High court to decide if Mississippi water suit is all wet

In a decision hailed by the city, the Fifth Circuit Court of Appeals in New Orleans on Friday affirmed a lower court’s dismissal of Mississippi’s 2005 lawsuit against Memphis and its municipal utility over the use of water from a aquifer beneath several states.

Appeals court decision on water rights

The case must be refiled with the Supreme Court, which has exclusive jurisdiction in disputes between states, the court said. Tennessee is an “indispensable party” to the suit, the judges said, even though it wasn’t named as a defendant.

Despite the setback, attorneys for Mississippi said they’re prepared to take the case to the higher court.

“Either way, Mississippi will get its day in court and Memphis will have to answer and account for its theft of Mississippi’s water,” Don Barrett, lead counsel for the state, said in a text message Friday afternoon.

Mississippi Atty. Gen. Jim Hood, who filed the suit, said the ruling addresses only the proper court for the case, not its merits.

“We look forward to stopping the flow of our pure water to the Memphis pumps and recouping restitution for the loss of Mississippi resources,” he said in a statement.

The ruling brought a measure of relief to the city and Memphis Light, Gas and Water Division, which had faced an estimated $1 billion in damages sought by Mississippi for lost water.

“From the beginning we knew this lawsuit did not have merit. The trial court, and now the Court of Appeals, have both upheld our position,” said Charlotte Knight-Griffin, MLGW manager of legal services.

Elevating the case to the nation’s highest court promises to add to lawyers’ expenses that already have exceeded $1 million on each side.

In the suit, originally filed in U.S. District Court in Oxford, Hood charged that through excessive pumping from the Memphis sand aquifer, the city and MLGW stole water from under his state.
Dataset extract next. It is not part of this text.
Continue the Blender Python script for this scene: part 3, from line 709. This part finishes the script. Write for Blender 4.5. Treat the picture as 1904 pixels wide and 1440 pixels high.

Large depressions created in the Memphis sand by city wells have diverted water that’s been beneath Mississippi for thousands of years, sucking it across the state line into MLGW’s well fields, according to the suit. Of the water pumped by the utility, about one-third comes from Mississippi.

City and utility officials, while emphasizing that all the wells lie within Tennessee and were drilled straight down, don’t dispute that the pumping has pulled water from Mississippi. But they contend MLGW’s use of the aquifer is fair and causes no harm to Mississippi.

“The city and Light, Gas and Water are very good stewards of the aquifer,” co-lead counsel Leo Bearman said Friday.

“Mississippi is not in danger of going dry or being unable to use its share of the aquifer.”

Affirming a February 2008 decision by U.S. Dist. Judge Glen H. Davidson, the appellate court said that because the aquifer is an interstate resource, the water must be formally divvied up before one state can sue another for “invading its share.”